Screening Schedule: A warm welcome to the Gramercy Theatre, Manhattan’s new movie house for revivals and art films. It’s managed and programmed by the Department of Film and Media of the Museum of Modern Art, which has taken over this long-shuttered theater while MoMA undergoes a large-scale renovation and expansion. Kicking off the Gramercy program is a retrospective of the films of Delphine Seyrig–as classy an inauguration as I can imagine.

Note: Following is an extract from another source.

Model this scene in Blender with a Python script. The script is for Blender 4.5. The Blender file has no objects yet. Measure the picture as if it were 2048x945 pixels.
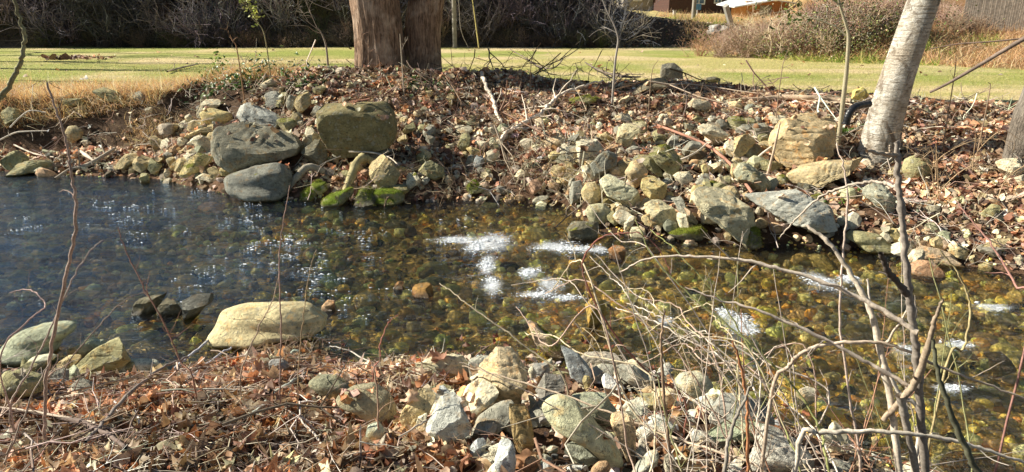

Among the other programs in New York that make moviegoing worth the effort, “Directors from the Edge” is bringing Nordic filmmakers to the theater of Scandinavia House. Norway’s Anja Breien will be present on October 16 to introduce both a new short and an older feature film, and on October 17 to show her 1975 feature Wives, a response to John Cassavetes’s Husbands that has become a landmark in feminist filmmaking.

And for those of you in the Bay Area, keep an eye out for “Cinemath,” a series of films at Berkeley’s Pacific Film Archive, with each screening introduced by a distinguished mathematician. By the time you read this, you may already have missed my favorite picture in the series, Mario Martone’s Death of a Neapolitan Mathematician, on October 13; but you may still be able to catch the October 20 screening. It’s Peter Greenaway’s Drowning by Numbers–the one film by him that I actually enjoy watching–introduced by Dave Bayer: professor of mathematics at Barnard College, mathematical consultant for A Beautiful Mind and author of the equations that describe the optimal shuffle of a deck of cards.

Correction: In my previous column, I wrote that Aleksandr Sokurov’s magnificent Russian Ark would open in New York and Los Angeles in mid-October. That date has now been pushed back to December. Sorry for the misinformation–but if you want to start lining up now, I won’t discourage you.